En retard à Charleroi

 

L'ordre de mouvement des corps d'armée conçu par Napoléon était d'une précision rigoureuse et n'avait rien laissé au hasard. Les bivouacs devaient être levés à différentes heures, à partir de 2 h 30 du matin, en fonction du temps nécessaire à l'écoulement normal des colonnes, en direction de Charleroi. Mais une chose n'est contestée par aucun historien, ni stratège : cet ordre de mouvement ne fut pas respecté ; départs retardés, erreurs de transmission des ordres, faiblesse des moyens de liaisons contrarièrent la progression des troupes.

Le passage de la Sambre s'effectua en trois endroits : Châtelet, Charleroi et Marchienne, avec pour certaines troupes, plusieurs heures de retard.

 

Charleroi 15 juin

 

Le lieutenant-général Pajol, commandant le 1er corps de cavalerie composé des 1re et 2ème brigades de hussards, fortes de 1.328 hommes, se présenta au village de Marcinelle entre 9 et 10 h. A l'époque, Marcinelle était relié à Charleroi par une digue d'environ 300 mètres bordée de haies, traversant des marécages. Elle menait à une place - Ville Basse - par laquelle on accédait à l'unique pont sur la Sambre, qui coulait à l'emplacement de l'actuel boulevard Tirou.

Ce pont, construit en pierre, long d'une trentaine de mètres et large de 8, entre des parapets en bois était défendu par les Prussiens de Zieten, retranchés dans les maisons. Engagé sur la rive droite, accueilli par un feu nourri, Pajol jugea prudent d'attendre un renfort d'infanterie... et ce furent les sapeurs et marins de la Garde qui, à coups de hache, enfoncèrent les barricades dressées sur le pont, ouvrant ainsi le passage alors que les Prussiens se retiraient vers la Ville Haute.

Napoléon fit son entrée à Charleroi peu après 12 heures. Il fut conduit chez le maître de forges Puissant où il déjeuna. C'est chez ce notable de la Villle Basse que le général prussien Zieten, commandant le 1er corps d'armée, avait établi son quartier général. Il était parti quelques heures plus tôt.

 

Foule en liesse

 

L'Empereur s'inquiéta de la lenteur de la progression de ses forces. A 2 heures, le 4e corps de Gérard n'avait guère dépassé la frontière et les autres colonnes accusaient des retards importants. 20.000 hommes à peine avaient traversé la Sambre, alors qu'il espérait compter sur 60.000 hommes et 134 canons.

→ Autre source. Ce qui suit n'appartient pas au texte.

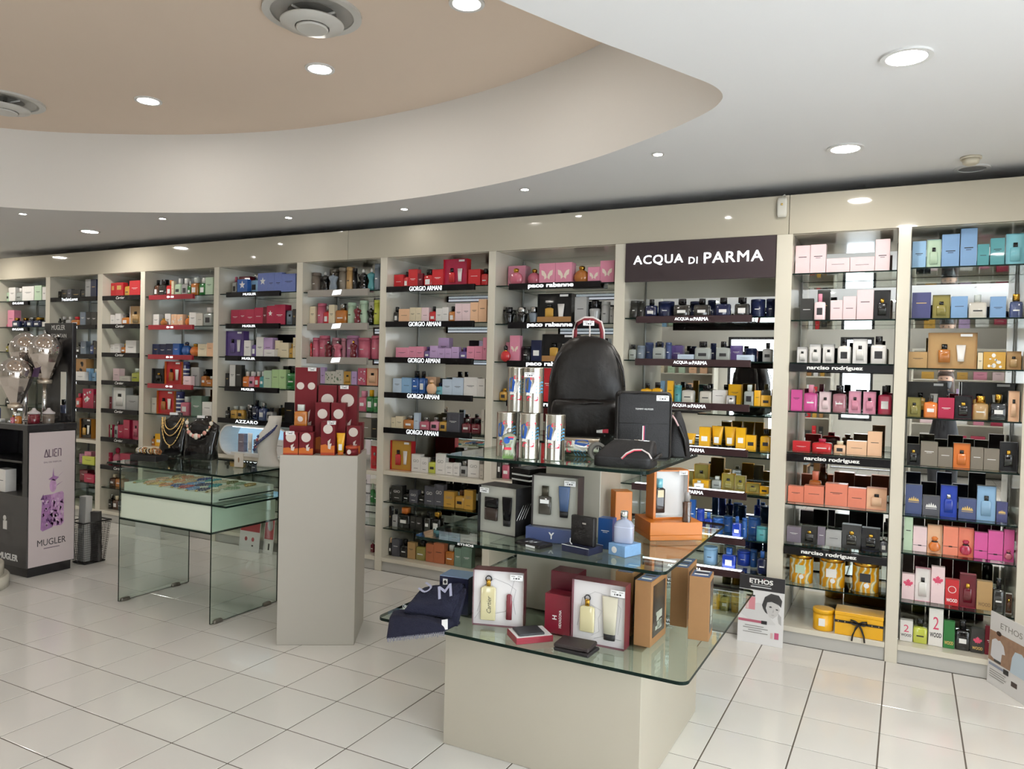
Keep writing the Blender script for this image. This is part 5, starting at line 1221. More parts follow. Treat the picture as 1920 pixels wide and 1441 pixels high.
# orange boxes
ORANGE = mat('orange_card', 'c97218', rough=.4, coat=.15, var=.04, scale=25)
o = plain_box('gift_box', 'tall orange box turned on its corner beside the riser', 'gift box', -0.283, -1.70, Z2, .075, .075, .205, .62, ORANGE)
new('sticker', poly_mesh('sticker', rectp(-.022, .022, -.016, .016), .0006, TAG), o, (.0378, .0, .08), (0, 0, PI / 2))
new('ornament', multi_poly('ornament', [ellp(-.01, .16, .02, .012, 10), ellp(.018, .15, .012, .016, 10), ellp(.02, .12, .006, .02, 8)], .0005, mat('orange_dark_print', 'a85c1c')), o, (.0378, 0, 0), (0, 0, PI / 2))
a = .652
t = thing('gift_box', 'flat orange two part box under the open orange box', 'gift box', (-0.118, -1.548, Z2), a)
box('box_base', -.118, .118, -.10, .10, 0, .022, ORANGE, t, bevel=.0015)
box('box_lid', -.1185, .1185, -.1005, .1005, .0225, .078, ORANGE, t, bevel=.0015)
t = thing('gift_set', 'open orange gift box with white lining and a dark bottle inside', 'gift set', (-0.128, -1.535, Z2 + .0785), .70)
W_, D_, H_ = .165, .085, .215
box('side_wall', -W_ / 2, -W_ / 2 + .012, -D_ / 2, D_ / 2, 0, H_, ORANGE, t, bevel=.001)
box('side_wall', W_ / 2 - .006, W_ / 2, -D_ / 2, D_ / 2, 0, H_, ORANGE, t, bevel=.001)
box('bottom_wall', -W_ / 2 + .012, W_ / 2 - .006, -D_ / 2, D_ / 2, 0, .008, ORANGE, t)
box('top_wall', -W_ / 2 + .012, W_ / 2 - .006, -D_ / 2, D_ / 2, H_ - .006, H_, ORANGE, t)
box('back_wall', -W_ / 2 + .012, W_ / 2 - .006, D_ / 2 - .006, D_ / 2, .008, H_ - .006, ORANGE, t)
LIN = mat('white_lining', (0.75, 0.73, 0.71), rough=.6)
new('lining', window_box_mesh('lining', W_ - .018, D_ - .007, H_ - .0145, LIN, LIN, rim=.045, deep=.045), t, (.003, -.0045, .0082))
fb = flat_bottle(t, -.045, -.018, .025, .045, .15, mat('dark_brown_glass', (.03, .02, .018), rough=.08, coat=.6), G('aqua'), deep=.03, capw=.5, caph=.26)
new('label', poly_mesh('label', rectp(-.014, .014, -.016, .016), .0006, mat('label_cream', (.7, .6, .4))), fb, (0, -.0155, .085))
price_tag(t, .055, -.0436, .203, .04)
t = thing('perfume_bottle', 'slim dark bottle with clear cap standing on the flat orange box', 'perfume bottle', (-0.025, -1.590, Z2 + .0785), .3)
new('glass_body', loft_mesh('glass_body', [(0, .018, .014, 3), (.01, .019, .015, 3), (.045, .016, .012, 3), (.085, .019, .015, 3), (.09, .008, .008, 2)], 16, G('brown')), t)
new('clear_shell', loft_mesh('clear_shell', [(0.0, .0205, .0165, 3), (.088, .0205, .0165, 3)], 16, pane('bottle_shell', (.92, .93, .93)), cap=False), t)
new('cap', loft_mesh('cap', [(.09, .013, .013, 3), (.128, .012, .012, 3), (.13, .011, .011, 3)], 14, mat('smoke_cap', (.45, .42, .4), rough=.1, trans=.4, coat=.6)), t)

# --- top tier: printed steel cans, bottle, backpack, bags
TIN = mat('polished_tin', (.60, .58, .52), rough=.2, metal=1.0)
def cyl_poly(name, polys, r, material):
    v, f = [], []
    for pts in polys:
        q = len(v)
        v += [(r * math.sin(x / r), -r * math.cos(x / r), z) for x, z in pts]
        f.append(tuple(range(q, q + len(pts))))
    return pydata(name, v, f, material)
def subdiv(p, n=4):
    o = []
    for k in range(len(p)):
        a, b = p[k], p[(k + 1) % len(p)]
        o += [(a[0] + (b[0] - a[0]) * i / n, a[1] + (b[1] - a[1]) * i / n) for i in range(n)]
    return o
def can(label, x, y, z, rz, lying=False):
    o = thing('printed_can', label, 'tin', (x, y, z), rz, 'printed steel cans on the top tier')
    R_, Hh = .043, .188
    L_ = (0, 0, 0)
    rot = (0, 0, 0)
    if lying:
        L_, rot = (-Hh / 2, 0, R_ + .0005), (0, PI / 2, 0)
    c = new('body', loft_mesh('body', [(0, R_ * .98, R_ * .98, 2), (.003, R_, R_, 2), (.006, R_ * .985, R_ * .985, 2), (Hh - .006, R_ * .985, R_ * .985, 2), (Hh - .003, R_, R_, 2), (Hh, R_ * .98, R_ * .98, 2)], 32, TIN), o, L_, rot)
    r = R_ * .985 + .0005
    new('red_print', cyl_poly('red_print', [subdiv([(-.012, .128), (.03, .132), (.034, .14), (-.008, .142)])], r + .0003, PRINT_RED), c)
    new('red_print', cyl_poly('red_print', [subdiv([(-.026, .052), (.024, .05), (.026, .066), (-.022, .068)])], r + .0003, PRINT_RED), c)
    new('blue_print', cyl_poly('blue_print', [subdiv([(-.034, .082), (-.012, .08), (-.004, .118), (-.016, .136), (-.034, .13)])], r, mat('print_blue', (.03, .11, .42), rough=.3)), c)
    new('sky_print', cyl_poly('sky_print', [subdiv([(.014, .078 + .012 * k), (.05, .08 + .012 * k), (.05, .087 + .012 * k), (.016, .086 + .012 * k)]) for k in range(4)], r, mat('print_sky', (.09, .36, .6), rough=.3)), c)
    new('white_print', cyl_poly('white_print', [subdiv([(-.008, .082), (.004, .078), (.012, .1), (.02, .112), (.012, .126), (.002, .112), (-.002, .098)]), subdiv([(-.03, .07), (-.01, .072), (-.004, .08), (-.026, .082)])], r + .0004, PRINT_LIGHT), c)
    for ch in c.children:
        ch.scale = (1.0, 1.0, 1.12)
        ch.location.z = -.006
    return o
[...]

De nouveaux ordres furent transmis aux chefs de corps. Une gravure nous montre Napoléon devant le cabaret de la Belle-Vue, à califourchon sur une chaise, regardant défiler la Jeune Garde. Derrière lui se tient le Carolorégien Germain Thévenier qui lui servira de guide jusqu'à Fleurus.

La population, en grande partie opposée au régime hollandais et excédée des réquisitions, pillages et exactions des troupes d'occupation, applaudit au passage des régiments français. Le général Petit rapporte dans ses Mémoires, que les femmes avaient coupé de larges bandes de tissu dans leurs jupes pour en faire des drapeaux tricolores.

Vers 3 heures, le maréchal Ney, qui avait remonté les colonnes depuis la frontière, se présentait à l'Empereur. Celui-ci lui confia le commandement de l'aile gauche de l'armée comprenant les 1er et 2eme corps d'infanterie, la division de cavalerie du général Pire, une division de cavalerie légère de la Garde et deux divisions du comte Valmy, avec l'ordre de poursuivre l'ennemi et de le forcer à évacuer Gosselies, Frasnes, Mellet et Heppignies. Il semble bien qu'il n'ait pas été question d'occuper les Quatre-Bras, comme certains le prétendent.